Na decisão, a juíza defendeu que o jovem negro poderia conferir “risco concreto de fuga e à ordem pública” e que, caso solto, poderia cometer outras atividades ilícitas pela condição de ser um profissional autônomo.

“A recolocação em liberdade neste momento (de maneira precoce) geraria presumível retorno às vias delitivas, meio de sustento”, diz trecho da sentença. 

Pai de duas filhas, Matheus, de 26 anos, trabalha em uma adega como atendente e hoje está detido no Centro de Detenção Provisória (CDP) Belém II.

Padrão do judiciário

A prisão traz à tona o padrão racista do judiciário brasileiro em condenações desta natureza. É o que aponta Flávio Campos, advogado da modelo e coreógrafa Babiy Querino, condenada injustamente a 5 anos e 4 meses de prisão em 2018. Ela cumpriu um terço da pena antes de ser absolvida

"Nós estamos tratando da seletividade penal. Quem são os destinatários do sistema penal, e como a burguesia ou a classe dominante e o poder judiciário, perpetuam o projeto eugenista, branco, de poder, onde desumanizar corpos negros pelas instâncias jurídicas, e em conformidade com a legislação, é o principal objetivo", afirma. 

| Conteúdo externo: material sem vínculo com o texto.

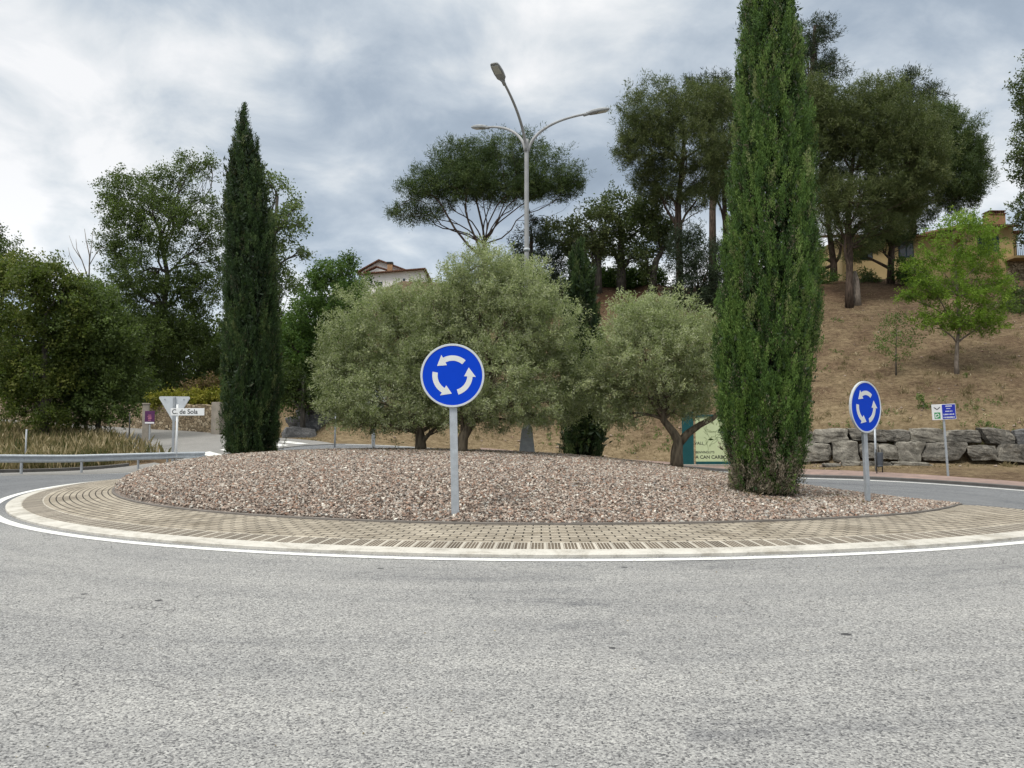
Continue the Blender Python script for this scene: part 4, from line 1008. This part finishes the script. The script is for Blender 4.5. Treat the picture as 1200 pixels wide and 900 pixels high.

Segundo o advogado, a versão dos policiais, que sustenta a decisão judicial, é bem diferente da exposta no vídeo — que mostra Matheus sofrendo ameaças e questionando de forma legítima a ação policial. 

“Esse rapaz foi preso porque chamou os policiais de opressores. Ele foi preso por falar a verdade. E quando a justiça converte a prisão dele em preventiva, está reforçando esse aspecto opressor, porque tanto a Polícia Militar como o judiciário expressam a mesma face do Estado e a mesma política de segurança”, explica o advogado. 


Caso Babiy tornou-se símbolo de racismo e injustiça / Foto: José Eduardo Bernardes

Histórico

Thais Fortunato Bim foi a mesma juíza que condenou Jhonathan Paulo dos Santos pelo roubo de um carro, em 2018, após o jovem negro ter sido reconhecido por usar ‘luzes’ no cabelo e estar próximo ao local onde o veículo foi encontrado pela PM.

Apesar de imagens de câmeras de segurança comprovarem que ele não estava no local do crime, o jovem ficou recluso em regime fechado de março de 2018 a fevereiro de 2021, e hoje cumpre prisão domiciliar.

Em junho de 2016, a juíza também absolveu um policial militar que matou a tiros um menor de idade suspeito de roubar sua bicicleta na Marginal Pinheiros, Zona Oeste de São Paulo. 

Para Flávio Campos, a roupagem técnica da Constituição e das leis não passam de retórica para juíza. Em termos práticos, segundo o advogado, a decisão em condenar um réu primário, com bons antecedentes, é "uma resposta do capital”.

“Ela expressa uma ideologia empregada pelo tribunal que não é fiel às provas dos autos, à razão do direito ou à técnica jurídica, é fiel a uma visão burguesa de praticar o direito e de manter todas as injustiças e estruturas de opressão que nós já conhecemos”, aponta. 

Preso por ser negro

No ano passado, Natan Vieira da Paz, de 48 anos, foi condenado a 14 anos de prisão por suposto envolvimento em uma organização criminosa. Na decisão da juíza Inês Marchalek Zarpelon, a magistrada acusa o homem de praticar os crimes por ser negro.

“Sobre sua conduta social nada se sabe. Seguramente integrante do grupo criminoso, em razão da sua raça”, diz um trecho da sentença publicada pela juíza da 1ª Vara Criminal da Comarca da Região Metropolitana de Curitiba (PR), que teve o processo disciplinar por discriminação arquivado. 

A tendência de “desumanização dos corpos negros”, na opinião do advogado de Babiy, deve continuar, assim como o surgimento de uma “nova geração de escravocratas”.

“Nós estamos formando juízes para pensar dessa forma: pegar uma pessoa formalmente acusada por crimes que não justificam prisão, e manter ele preso, com base em qualquer jargão ideológico que não tem nada a ver com o direito. O direito está muito longe disso”, define.